Although the Supreme Court retains "inherent discretionary power to relieve a party from a judgment or order for sufficient reason and in the interest of substantial justice" (Galasso, Langione & Botter, LLP v Liotti, 81 AD3d 884, 885 [2011]; see Ladd v Stevenson, 112 NY 325, 332 [1889]; Katz v Marra, 74 AD3d 888, 890 [2010]), "[a] court's inherent power to exercise control over its judgment is not plenary, and should be resorted to only to relieve a party from judgments taken through [fraud], mistake, inadvertence, surprise or excusable neglect" (Matter of McKenna v County of Nassau, Off. of County Attorney, 61 NY2d 739, 742 [1984] [internal quotation marks omitted]; see Wells Fargo Bank Minn., N.A. v Coletta, 153 AD3d 757, 758 [2017]; HSBC Bank USA v Josephs-Byrd, 148 AD3d at 790). Here, the defendant's notice of motion provided that the defendant was moving "in the interests of justice" to vacate the order which granted an order of reference and leave to enter a default judgment against her, but failed to provide any evidence of fraud, mistake, inadvertence, surprise, or excusable neglect that would warrant vacatur in the interest of substantial justice (see Wells Fargo Bank, N.A. v Choo, 159 AD3d at 938; HSBC Bank USA v Josephs-Byrd, 148 AD3d at 790).
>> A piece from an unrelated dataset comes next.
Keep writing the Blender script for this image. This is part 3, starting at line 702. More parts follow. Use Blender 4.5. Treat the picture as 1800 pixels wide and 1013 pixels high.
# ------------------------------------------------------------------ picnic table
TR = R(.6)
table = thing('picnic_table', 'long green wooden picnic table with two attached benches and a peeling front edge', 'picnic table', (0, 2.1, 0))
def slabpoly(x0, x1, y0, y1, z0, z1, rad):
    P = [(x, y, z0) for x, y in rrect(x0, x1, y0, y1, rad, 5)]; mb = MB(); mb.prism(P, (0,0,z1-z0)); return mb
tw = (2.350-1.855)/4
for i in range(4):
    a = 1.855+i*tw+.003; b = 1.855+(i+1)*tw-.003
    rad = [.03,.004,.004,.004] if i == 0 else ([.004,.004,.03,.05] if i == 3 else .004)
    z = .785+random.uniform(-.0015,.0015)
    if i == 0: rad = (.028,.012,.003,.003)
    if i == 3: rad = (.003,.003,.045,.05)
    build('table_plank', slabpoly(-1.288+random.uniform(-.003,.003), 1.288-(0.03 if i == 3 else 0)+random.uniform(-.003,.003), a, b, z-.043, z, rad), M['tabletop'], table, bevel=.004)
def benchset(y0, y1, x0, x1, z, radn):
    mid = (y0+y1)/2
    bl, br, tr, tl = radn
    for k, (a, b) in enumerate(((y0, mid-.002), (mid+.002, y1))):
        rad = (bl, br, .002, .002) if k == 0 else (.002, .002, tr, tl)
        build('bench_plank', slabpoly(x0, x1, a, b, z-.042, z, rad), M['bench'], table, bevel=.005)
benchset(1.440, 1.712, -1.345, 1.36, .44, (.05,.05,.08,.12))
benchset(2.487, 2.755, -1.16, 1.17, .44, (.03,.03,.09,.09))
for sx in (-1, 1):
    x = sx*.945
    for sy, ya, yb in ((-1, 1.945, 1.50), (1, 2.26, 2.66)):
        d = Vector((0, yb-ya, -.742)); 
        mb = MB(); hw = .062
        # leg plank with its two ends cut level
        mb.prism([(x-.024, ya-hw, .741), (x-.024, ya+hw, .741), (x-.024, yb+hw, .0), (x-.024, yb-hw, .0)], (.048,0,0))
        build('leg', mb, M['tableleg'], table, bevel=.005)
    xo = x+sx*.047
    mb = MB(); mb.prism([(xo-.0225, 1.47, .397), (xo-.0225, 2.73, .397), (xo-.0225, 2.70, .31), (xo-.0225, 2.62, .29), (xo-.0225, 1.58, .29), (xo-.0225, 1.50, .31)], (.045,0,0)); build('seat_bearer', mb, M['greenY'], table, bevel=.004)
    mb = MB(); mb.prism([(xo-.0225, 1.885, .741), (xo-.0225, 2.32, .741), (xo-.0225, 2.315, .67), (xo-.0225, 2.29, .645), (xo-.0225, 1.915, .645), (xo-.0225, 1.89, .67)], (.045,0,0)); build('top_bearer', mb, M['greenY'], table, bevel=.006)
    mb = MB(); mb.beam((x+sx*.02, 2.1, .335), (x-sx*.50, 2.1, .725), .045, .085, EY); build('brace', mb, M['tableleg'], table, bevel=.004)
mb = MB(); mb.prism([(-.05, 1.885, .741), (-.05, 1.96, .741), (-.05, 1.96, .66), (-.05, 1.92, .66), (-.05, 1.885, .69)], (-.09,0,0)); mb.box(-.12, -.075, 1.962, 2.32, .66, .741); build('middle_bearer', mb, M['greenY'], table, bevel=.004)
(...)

We also agree with the Supreme Court's determination granting that branch of the plaintiff's motion which was for a default judgment of foreclosure and sale, since the plaintiff submitted evidence of service of the summons and complaint, evidence of the facts constituting the claim, and evidence of the defendant's failure to answer or appear (see US Bank N.A. v Dedomenico, 162 AD3d 962 [2018]). Scheinkman, P.J., Balkin, Hinds-Radix and LaSalle, JJ., concur.